Tanto per cominciare, se per caso non ti dichiari anche tu liberale e,
sfrontato che non sei altro, osi pure criticare il sistema liberale in cui
vivi, sei out, diventi un essere inferiore, rischi seriamente l’emarginazione
sociale. Esprimere pubblicamente fedeltà al partito unico liberale equivale ad
avere in tasca la tessera del Pnf sotto il fascismo: senza, ad esempio se vuoi
fare il giornalista pagato decentemente, non lavori. Ma poi, andiamola ad
analizzare questa famosa libertà di critica. Se critichi gli Stati Uniti, ti
vomitano addosso l’accusa di anti-americanismo e sei cacciato fuori dall’agorà
delle opinioni politicamente corrette. Se critichi il Papa commetti reato di
bestemmia e ti espellono nelle catacombe delle idee impronunciabili. Se
critichi il dogma dello sviluppo economico, ti danno del retrogrado reazionario
e anche qui il tuo destino è la clandestinità. Se critichi il modello di vita
consumista, ti danno del sognatore visionario e se ti va bene ti dicono di sì
come si dice sì ai matti.
Se
dici che questa non è libertà ma conformismo, ti considerano un pazzo
estremista, un potenziale eversore, un nemico della democrazia.
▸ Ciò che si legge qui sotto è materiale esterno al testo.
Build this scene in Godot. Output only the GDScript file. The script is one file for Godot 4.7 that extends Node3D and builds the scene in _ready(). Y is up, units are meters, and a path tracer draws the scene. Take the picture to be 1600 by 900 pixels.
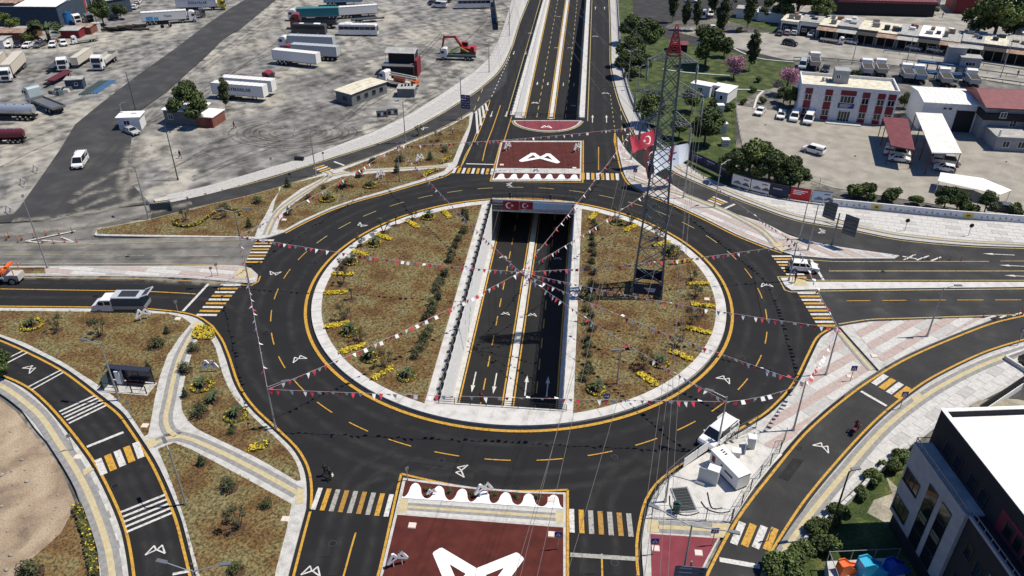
extends Node3D
# A roundabout over an underpass, seen from the air. x east, z south (towards the viewer), metres; the origin is the roundabout's centre.

var M := {}
var used := {}
var rng := RandomNumberGenerator.new()
var protos := {}

static func v(x: float, z: float) -> Vector2: return Vector2(x, z)
static func up3(p: Vector2, y := 0.0) -> Vector3: return Vector3(p.x, y, p.y)

static func P(x: float, y: float, z: float) -> Vector3: return Vector3(x, y, z)
const KB := 0.15
static func N() -> MB: return MB.new()

class MB:
	var V := PackedVector3Array()
	var N := PackedVector3Array()
	var U := PackedVector2Array()
	var C := PackedColorArray()
	var tint = null
	func vert(p: Vector3, nn: Vector3, uv := Vector2.ZERO) -> void:
		V.append(p); N.append(nn); U.append(uv)
		if tint != null: C.append(tint)
	func tri(a: Vector3, b: Vector3, c: Vector3) -> void:
		var nn := (b - a).cross(c - a).normalized()
		vert(a, nn); vert(c, nn); vert(b, nn)
	func quad(a: Vector3, b: Vector3, c: Vector3, d: Vector3) -> void:
		var nn := (b - a).cross(c - a).normalized()
		vert(a, nn, Vector2(0, 0)); vert(c, nn, Vector2(1, 1)); vert(b, nn, Vector2(1, 0))
		vert(a, nn, Vector2(0, 0)); vert(d, nn, Vector2(0, 1)); vert(c, nn, Vector2(1, 1))
	func obox(t: Transform3D, s: Vector3) -> void:
		var h := s * 0.5
		var p := []
		for i in 8:
			p.append(t * Vector3(h.x if i & 1 else -h.x, h.y if i & 2 else -h.y, h.z if i & 4 else -h.z))
		quad(p[0], p[2], p[3], p[1]); quad(p[4], p[5], p[7], p[6]); quad(p[0], p[4], p[6], p[2])
		quad(p[1], p[3], p[7], p[5]); quad(p[2], p[6], p[7], p[3]); quad(p[0], p[1], p[5], p[4])
	func box(c: Vector3, s: Vector3, yaw := 0.0) -> void:
		obox(Transform3D(Basis(Vector3.UP, yaw), c), s)
	# a box whose top is drawn in by (ix, iz) on each side
	func frustum(c: Vector3, s: Vector3, ix: float, iz: float, shift := 0.0) -> void:
		var h := s * 0.5
		var p := []
		for i in 8:
			var top := bool(i & 2)
			p.append(c + Vector3((h.x - (ix if top else 0.0)) * (1 if i & 1 else -1) + (shift if top else 0.0), h.y if top else -h.y, (h.z - (iz if top else 0.0)) * (1 if i & 4 else -1)))
		quad(p[0], p[2], p[3], p[1]); quad(p[4], p[5], p[7], p[6]); quad(p[0], p[4], p[6], p[2])
		quad(p[1], p[3], p[7], p[5]); quad(p[2], p[6], p[7], p[3]); quad(p[0], p[1], p[5], p[4])
	func bar(a: Vector3, b: Vector3, w: float, hh: float) -> void:
		var x := (b - a).normalized()
		var y := Vector3.UP if absf(x.y) < 0.95 else Vector3.RIGHT
		var z := x.cross(y).normalized()
		y = z.cross(x).normalized()
		obox(Transform3D(Basis(x, y, z), (a + b) * 0.5), Vector3((b - a).length(), hh, w))
	func cyl(a: Vector3, b: Vector3, r0: float, r1: float, n := 8, caps := true) -> void:
		var x := (b - a).normalized()
		var y := (Vector3.UP if absf(x.y) < 0.95 else Vector3.RIGHT).cross(x).normalized()
		var z := x.cross(y)
		for i in n:
			var p := y * cos(TAU * i / n) + z * sin(TAU * i / n)
			var q := y * cos(TAU * (i + 1) / n) + z * sin(TAU * (i + 1) / n)
			var A := a + p * r0
			var B := a + q * r0
			var CC := b + q * r1
			var D := b + p * r1
			vert(A, p); vert(CC, q); vert(B, q)
			vert(A, p); vert(D, p); vert(CC, q)
			if caps:
				tri(b, D, CC); tri(a, B, A)
	func path(pts: Array, r: float, n := 6) -> void:
		for i in pts.size() - 1: cyl(pts[i], pts[i + 1], r, r, n, true)
	func ball(c: Vector3, r: Vector3, n := 8, m := 5) -> void:
		for j in m:
			for i in n:
				var q := []
				for k in [[0, 0], [1, 0], [1, 1], [0, 1]]:
					var a: float = TAU * (i + k[0]) / n
					var e: float = PI * (j + k[1]) / m
					q.append(Vector3(sin(e) * cos(a), cos(e), sin(e) * sin(a)))
				for t in [[0, 2, 1], [0, 3, 2]]:
					for k in t: vert(c + q[k] * r, (q[k] / r).normalized())
	func sheet(poly: Array, y: float) -> void:
		var pk := PackedVector2Array(poly)
		var idx := Geometry2D.triangulate_polygon(pk)
		if idx.is_empty(): print("bad polygon near ", poly[0])
		for i in range(0, idx.size(), 3):
			var a := Vector3(pk[idx[i]].x, y, pk[idx[i]].y)
			var b := Vector3(pk[idx[i + 1]].x, y, pk[idx[i + 1]].y)
			var c := Vector3(pk[idx[i + 2]].x, y, pk[idx[i + 2]].y)
			if (b - a).cross(c - a).y > 0: tri(a, b, c)
			else: tri(a, c, b)
	func wall(poly: Array, y0: float, y1: float, closed := true) -> void:
		var cw := Geometry2D.is_polygon_clockwise(PackedVector2Array(poly))
		for i in (poly.size() if closed else poly.size() - 1):
			var a: Vector2 = poly[i]
			var b: Vector2 = poly[(i + 1) % poly.size()]
			if cw:
				var t := a
				a = b; b = t
			quad(Vector3(a.x, y0, a.y), Vector3(a.x, y1, a.y), Vector3(b.x, y1, b.y), Vector3(b.x, y0, b.y))
	func prism(poly: Array, y0: float, y1: float) -> void:
		wall(poly, y0, y1); sheet(poly, y1)
	# side profile in (x, y), extruded across z from -w/2 to w/2
	func profile(pts: Array, w: float, zc := 0.0) -> void:
		var pk := PackedVector2Array(pts)
		var idx := Geometry2D.triangulate_polygon(pk)
		for s in [-1, 1]:
			for i in range(0, idx.size(), 3):
				var q := []
				for k in 3: q.append(Vector3(pk[idx[i + k]].x, pk[idx[i + k]].y, zc + s * w * 0.5))
				if ((q[1] - q[0]).cross(q[2] - q[0]).z > 0) == (s > 0): tri(q[0], q[1], q[2])
				else: tri(q[0], q[2], q[1])
		var cw := Geometry2D.is_polygon_clockwise(pk)
		for i in pts.size():
			var a: Vector2 = pts[i]
			var b: Vector2 = pts[(i + 1) % pts.size()]
			if not cw:
				var t := a
				a = b; b = t
			quad(Vector3(b.x, b.y, zc - w / 2), Vector3(b.x, b.y, zc + w / 2), Vector3(a.x, a.y, zc + w / 2), Vector3(a.x, a.y, zc - w / 2))
	# a ribbon along a path; u runs along it in metres, v across it
	func strip(pts: Array, w: float, y: float, closed := false) -> void:
		var n := pts.size()
		var L := []
		var R := []
		for i in n:
			var p: Vector2 = pts[i]
			var a: Vector2 = pts[(i - 1 + n) % n] if closed or i > 0 else p
			var b: Vector2 = pts[(i + 1) % n] if closed or i < n - 1 else p
			var d0 := (p - a).normalized() if p != a else (b - p).normalized()
			var d1 := (b - p).normalized() if p != b else d0
			var t := (d0 + d1).normalized()
			var nn := Vector2(-t.y, t.x)
			var k := w * 0.5 / maxf(0.4, nn.dot(Vector2(-d0.y, d0.x)))
			L.append(p + nn * k); R.append(p - nn * k)
		var s := 0.0
		for i in (n if closed else n - 1):
			var j := (i + 1) % n
			var l: float = pts[i].distance_to(pts[j])
			var q := [[R[i], s, 0.0], [L[i], s, 1.0], [L[j], s + l, 1.0], [R[j], s + l, 0.0]]
			for t in [[0, 2, 1], [0, 3, 2]]:
				for k in t: vert(Vector3(q[k][0].x, y, q[k][0].y), Vector3.UP, Vector2(q[k][1], q[k][2]))
			s += l
	func mesh() -> ArrayMesh:
		var a := []
		a.resize(Mesh.ARRAY_MAX)
		a[Mesh.ARRAY_VERTEX] = V; a[Mesh.ARRAY_NORMAL] = N; a[Mesh.ARRAY_TEX_UV] = U
		if C.size() == V.size() and C.size(): a[Mesh.ARRAY_COLOR] = C
		var m := ArrayMesh.new()
		if V.size(): m.add_surface_from_arrays(Mesh.PRIMITIVE_TRIANGLES, a)
		return m

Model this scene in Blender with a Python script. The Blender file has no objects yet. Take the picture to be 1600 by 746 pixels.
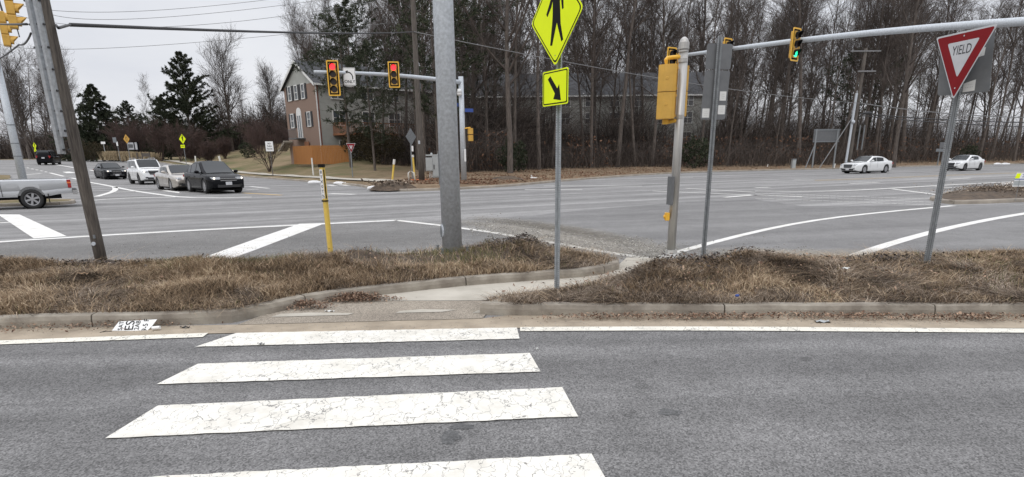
import bpy, bmesh, math, random
import numpy as np
from mathutils import Vector, Matrix
from mathutils.geometry import delaunay_2d_cdt
S = bpy.context.scene
R = math.radians
random.seed(7); rng = np.random.default_rng(7)

# ------------------------------------------------------------------ camera
CAMZ = 1.65; FPX = 970.0; TH = R(16.54); PH = R(0.6); CY = 534.0; KX, KY = 1.024, 1.541
f0 = np.array([0, math.cos(TH), -math.sin(TH)]); r0 = np.array([1., 0, 0]); u0 = np.array([0, math.sin(TH), math.cos(TH)])
CR = math.cos(PH)*r0 - math.sin(PH)*u0; CU = math.sin(PH)*r0 + math.cos(PH)*u0
CAMP = np.array([0, 0, CAMZ])
cd = bpy.data.cameras.new('camera'); cam = bpy.data.objects.new('camera', cd); S.collection.objects.link(cam)
cd.sensor_fit = 'HORIZONTAL'; cd.sensor_width = 36; cd.lens = FPX/1600*36; cd.shift_y = (CY-373)/1600
cd.clip_start = .05; cd.clip_end = 5000
m = Matrix(((CR[0], CU[0], -f0[0], 0), (CR[1], CU[1], -f0[1], 0), (CR[2], CU[2], -f0[2], CAMZ), (0, 0, 0, 1)))
cam.matrix_world = m; S.camera = cam

# ------------------------------------------------------------------ sky and sun (overcast)
W = bpy.data.worlds.new('World'); S.world = W; W.use_nodes = True
nt = W.node_tree; N = nt.nodes; L = nt.links; N.clear()
out = N.new('ShaderNodeOutputWorld'); bg = N.new('ShaderNodeBackground'); L.new(bg.outputs[0], out.inputs[0])
sky = N.new('ShaderNodeTexSky'); sky.sky_type = 'NISHITA'; sky.sun_disc = False
sky.sun_elevation = R(42); sky.sun_rotation = R(200); sky.dust_density = 4
tc = N.new('ShaderNodeTexCoord'); mp = N.new('ShaderNodeMapping'); mp.inputs['Scale'].default_value = (1, 1, 3.2)
L.new(tc.outputs['Generated'], mp.inputs[0])
ns = N.new('ShaderNodeTexNoise'); ns.inputs['Scale'].default_value = 2.2; ns.inputs['Detail'].default_value = 6; ns.inputs['Roughness'].default_value = .55
L.new(mp.outputs[0], ns.inputs[0])
rp = N.new('ShaderNodeValToRGB'); L.new(ns.outputs[0], rp.inputs[0])
rp.color_ramp.elements[0].position = .3; rp.color_ramp.elements[0].color = (6.7, 6.9, 7.5, 1)
rp.color_ramp.elements[1].position = .68; rp.color_ramp.elements[1].color = (8.2, 8.3, 8.6, 1)
sz = N.new('ShaderNodeSeparateXYZ'); L.new(tc.outputs['Generated'], sz.inputs[0])
zr_ = N.new('ShaderNodeMapRange'); L.new(sz.outputs[2], zr_.inputs[0]); zr_.inputs[1].default_value = .4; zr_.inputs[2].default_value = 1.; zr_.inputs[3].default_value = 1.; zr_.inputs[4].default_value = 2.5
mz = N.new('ShaderNodeMixRGB'); mz.blend_type = 'MULTIPLY'; mz.inputs[0].default_value = 1; L.new(rp.outputs[0], mz.inputs[1]); L.new(zr_.outputs[0], mz.inputs[2])
mx = N.new('ShaderNodeMixRGB'); mx.inputs[0].default_value = .93
L.new(sky.outputs[0], mx.inputs[1]); L.new(mz.outputs[0], mx.inputs[2]); L.new(mx.outputs[0], bg.inputs[0])
bg.inputs[1].default_value = .1
sd = bpy.data.lights.new('sun', 'SUN'); sd.energy = .6; sd.angle = R(20); sd.color = (1, .97, .93)
so = bpy.data.objects.new('sun', sd); S.collection.objects.link(so)
so.rotation_euler = (R(48), 0, R(-20))
S.view_settings.view_transform = 'Standard'; S.view_settings.look = 'None'; S.view_settings.exposure = 0.13; S.view_settings.gamma = 1
S.view_settings.use_curve_mapping = False
S.cycles.max_bounces = 5; S.cycles.diffuse_bounces = 3; S.cycles.transparent_max_bounces = 4
S.cycles.use_denoising = True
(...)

Io invece
affermo che la democrazia liberale è il regime più liberticida che esista,
perché ti concede una libertà teorica che poi svuota con una serie di
limitazioni, tabù, muri e ganasce che alla fine, in mano, te ne resta una:
comprare, fare shopping. Il fatto è che il consumo dipende dal reddito, cioè da
quanti soldi uno possiede. E allora la libertà svanisce, è una bella parola
vuota, una presa in giro. I poveri, certo, ci sono sempre stati. Ma almeno un
tempo lo Stato se ne strafotteva delle loro abitudini private come di quelle di
chiunque. Oggi invece se sei povero, e la soglia di povertà si sta espandendo a
vista d’occhio, non puoi nemmeno più darlo a vedere, non puoi avere idee
anti-sistema, se ti incazzi e scendi in strada a cantargliene quattro la tua
protesta diventa automaticamente “violenta” e perciò non conta. Se ti
imbestialisci contro contratti da fame e a scadenza ti dicono che non sei
moderno, e se ti riduci a mendicare ti fanno pure la multa e ti spazzano più in
là, perché sei brutto da vedere - uno scarafaggio kafkiano che può andare in
malora. Altro che il paradiso terrestre dei liberali. I maledetti liberali.